§ Exercise description:
Each line that holds the word "pixels" counts once; report the total and nothing else.

§ Recorded data:

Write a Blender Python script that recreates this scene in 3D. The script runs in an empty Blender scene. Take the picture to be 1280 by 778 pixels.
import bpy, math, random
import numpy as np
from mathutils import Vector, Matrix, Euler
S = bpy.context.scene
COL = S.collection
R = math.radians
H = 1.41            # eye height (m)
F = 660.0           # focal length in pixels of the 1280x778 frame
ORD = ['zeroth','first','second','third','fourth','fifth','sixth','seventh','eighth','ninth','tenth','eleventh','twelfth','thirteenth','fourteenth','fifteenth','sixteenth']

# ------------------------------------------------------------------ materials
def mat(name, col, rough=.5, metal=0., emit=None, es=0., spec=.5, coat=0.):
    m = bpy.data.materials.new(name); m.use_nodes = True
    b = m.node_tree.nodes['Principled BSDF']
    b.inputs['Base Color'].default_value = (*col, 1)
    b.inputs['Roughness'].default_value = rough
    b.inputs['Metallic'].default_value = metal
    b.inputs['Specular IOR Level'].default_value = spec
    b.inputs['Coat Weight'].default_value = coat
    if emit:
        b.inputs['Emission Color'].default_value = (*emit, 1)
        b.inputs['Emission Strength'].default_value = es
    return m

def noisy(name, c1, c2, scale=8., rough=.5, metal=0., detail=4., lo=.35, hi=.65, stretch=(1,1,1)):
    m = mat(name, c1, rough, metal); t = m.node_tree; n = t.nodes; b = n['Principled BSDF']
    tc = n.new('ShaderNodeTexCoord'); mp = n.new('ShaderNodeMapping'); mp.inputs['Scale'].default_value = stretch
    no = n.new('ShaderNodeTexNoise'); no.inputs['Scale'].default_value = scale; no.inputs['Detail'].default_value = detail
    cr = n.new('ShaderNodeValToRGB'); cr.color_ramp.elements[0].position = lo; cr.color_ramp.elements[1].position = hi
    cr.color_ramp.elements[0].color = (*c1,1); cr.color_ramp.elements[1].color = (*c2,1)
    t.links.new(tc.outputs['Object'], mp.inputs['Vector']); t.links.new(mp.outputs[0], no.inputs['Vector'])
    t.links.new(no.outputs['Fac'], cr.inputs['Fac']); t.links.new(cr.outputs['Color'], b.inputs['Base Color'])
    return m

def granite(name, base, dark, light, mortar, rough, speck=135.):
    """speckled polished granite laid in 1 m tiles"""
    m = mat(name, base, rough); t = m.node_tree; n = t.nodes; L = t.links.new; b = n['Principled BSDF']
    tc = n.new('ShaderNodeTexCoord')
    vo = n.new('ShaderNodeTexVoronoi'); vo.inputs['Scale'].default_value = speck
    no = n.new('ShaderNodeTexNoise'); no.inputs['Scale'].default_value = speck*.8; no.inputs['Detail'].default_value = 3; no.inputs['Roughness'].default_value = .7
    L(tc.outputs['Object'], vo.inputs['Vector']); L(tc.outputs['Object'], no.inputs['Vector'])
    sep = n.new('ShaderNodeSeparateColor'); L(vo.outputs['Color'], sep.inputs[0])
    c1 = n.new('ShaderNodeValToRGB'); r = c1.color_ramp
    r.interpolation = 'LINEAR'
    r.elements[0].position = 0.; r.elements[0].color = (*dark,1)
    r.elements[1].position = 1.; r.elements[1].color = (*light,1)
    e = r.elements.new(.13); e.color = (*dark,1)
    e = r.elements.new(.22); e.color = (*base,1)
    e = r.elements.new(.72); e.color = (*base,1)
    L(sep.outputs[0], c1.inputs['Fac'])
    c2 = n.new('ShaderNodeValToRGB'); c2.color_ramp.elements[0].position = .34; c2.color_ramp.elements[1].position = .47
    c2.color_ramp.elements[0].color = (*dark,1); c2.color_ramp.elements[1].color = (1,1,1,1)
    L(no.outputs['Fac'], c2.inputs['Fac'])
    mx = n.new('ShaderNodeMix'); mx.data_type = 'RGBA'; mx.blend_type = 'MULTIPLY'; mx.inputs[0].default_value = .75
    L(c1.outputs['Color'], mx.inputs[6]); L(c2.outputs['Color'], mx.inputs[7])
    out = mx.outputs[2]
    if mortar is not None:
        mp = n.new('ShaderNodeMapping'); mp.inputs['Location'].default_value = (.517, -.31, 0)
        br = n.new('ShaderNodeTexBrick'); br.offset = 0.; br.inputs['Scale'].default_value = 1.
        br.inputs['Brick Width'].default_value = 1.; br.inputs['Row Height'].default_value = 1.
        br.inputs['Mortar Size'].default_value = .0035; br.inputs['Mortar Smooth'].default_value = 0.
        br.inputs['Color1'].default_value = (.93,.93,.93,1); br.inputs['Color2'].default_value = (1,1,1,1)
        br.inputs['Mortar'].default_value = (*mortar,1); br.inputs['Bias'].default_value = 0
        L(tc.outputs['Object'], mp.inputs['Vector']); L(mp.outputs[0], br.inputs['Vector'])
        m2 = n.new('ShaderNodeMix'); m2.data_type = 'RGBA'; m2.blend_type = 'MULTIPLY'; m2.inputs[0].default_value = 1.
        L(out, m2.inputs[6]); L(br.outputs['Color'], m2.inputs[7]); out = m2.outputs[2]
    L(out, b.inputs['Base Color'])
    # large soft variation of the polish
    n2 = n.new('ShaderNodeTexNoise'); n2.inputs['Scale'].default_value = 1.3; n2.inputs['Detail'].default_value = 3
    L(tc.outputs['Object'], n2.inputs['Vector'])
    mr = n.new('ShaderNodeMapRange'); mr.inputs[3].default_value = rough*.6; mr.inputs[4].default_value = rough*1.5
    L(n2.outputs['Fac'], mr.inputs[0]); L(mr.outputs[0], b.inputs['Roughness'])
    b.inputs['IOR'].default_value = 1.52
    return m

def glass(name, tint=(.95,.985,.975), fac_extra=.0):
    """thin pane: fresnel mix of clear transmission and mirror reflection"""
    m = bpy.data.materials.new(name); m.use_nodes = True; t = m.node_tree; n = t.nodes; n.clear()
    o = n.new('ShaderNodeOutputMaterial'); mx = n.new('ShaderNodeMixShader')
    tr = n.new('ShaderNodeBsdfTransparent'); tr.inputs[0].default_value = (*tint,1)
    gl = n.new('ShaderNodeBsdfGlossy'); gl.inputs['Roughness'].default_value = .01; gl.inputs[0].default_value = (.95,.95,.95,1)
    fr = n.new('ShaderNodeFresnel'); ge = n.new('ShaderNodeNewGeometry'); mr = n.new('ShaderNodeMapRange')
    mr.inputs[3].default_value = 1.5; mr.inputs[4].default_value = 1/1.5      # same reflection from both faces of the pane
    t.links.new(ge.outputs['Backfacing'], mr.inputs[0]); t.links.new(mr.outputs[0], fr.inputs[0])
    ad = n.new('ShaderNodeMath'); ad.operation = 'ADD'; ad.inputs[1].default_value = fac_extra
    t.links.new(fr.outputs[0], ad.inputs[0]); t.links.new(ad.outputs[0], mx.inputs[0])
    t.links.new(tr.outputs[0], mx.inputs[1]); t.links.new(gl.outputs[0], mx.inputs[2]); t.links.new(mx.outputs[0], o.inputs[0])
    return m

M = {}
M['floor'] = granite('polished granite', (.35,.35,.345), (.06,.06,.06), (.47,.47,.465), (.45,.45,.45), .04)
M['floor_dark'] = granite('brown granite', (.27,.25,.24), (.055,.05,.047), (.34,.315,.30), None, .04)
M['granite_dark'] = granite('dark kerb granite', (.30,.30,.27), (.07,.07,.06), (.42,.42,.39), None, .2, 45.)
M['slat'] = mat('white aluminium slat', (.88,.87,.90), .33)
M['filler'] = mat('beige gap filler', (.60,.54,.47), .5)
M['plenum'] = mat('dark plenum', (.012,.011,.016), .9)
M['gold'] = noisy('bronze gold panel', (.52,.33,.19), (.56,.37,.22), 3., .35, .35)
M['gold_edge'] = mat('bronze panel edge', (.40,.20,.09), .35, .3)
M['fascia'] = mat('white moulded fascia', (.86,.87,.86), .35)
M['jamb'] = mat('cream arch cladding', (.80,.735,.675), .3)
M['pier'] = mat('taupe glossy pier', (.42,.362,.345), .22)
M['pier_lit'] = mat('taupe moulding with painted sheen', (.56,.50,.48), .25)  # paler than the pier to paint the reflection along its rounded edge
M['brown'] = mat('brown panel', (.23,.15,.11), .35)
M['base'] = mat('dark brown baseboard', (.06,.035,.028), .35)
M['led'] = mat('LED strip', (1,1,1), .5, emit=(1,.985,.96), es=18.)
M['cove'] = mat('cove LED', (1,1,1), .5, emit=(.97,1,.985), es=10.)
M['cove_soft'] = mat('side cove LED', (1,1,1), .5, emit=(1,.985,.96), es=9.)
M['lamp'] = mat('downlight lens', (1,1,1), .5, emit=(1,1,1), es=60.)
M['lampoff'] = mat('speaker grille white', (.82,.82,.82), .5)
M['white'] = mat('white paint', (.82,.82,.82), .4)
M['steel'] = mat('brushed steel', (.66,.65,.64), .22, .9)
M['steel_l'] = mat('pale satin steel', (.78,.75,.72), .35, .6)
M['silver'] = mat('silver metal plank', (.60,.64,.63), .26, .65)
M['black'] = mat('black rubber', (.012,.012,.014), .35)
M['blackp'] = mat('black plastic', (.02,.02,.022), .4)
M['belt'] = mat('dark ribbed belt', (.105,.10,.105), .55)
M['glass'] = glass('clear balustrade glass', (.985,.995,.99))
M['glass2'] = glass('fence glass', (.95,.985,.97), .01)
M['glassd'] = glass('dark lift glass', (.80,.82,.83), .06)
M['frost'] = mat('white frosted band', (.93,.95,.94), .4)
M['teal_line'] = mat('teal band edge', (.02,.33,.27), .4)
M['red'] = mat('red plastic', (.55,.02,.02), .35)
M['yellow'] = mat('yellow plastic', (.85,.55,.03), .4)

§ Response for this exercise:
2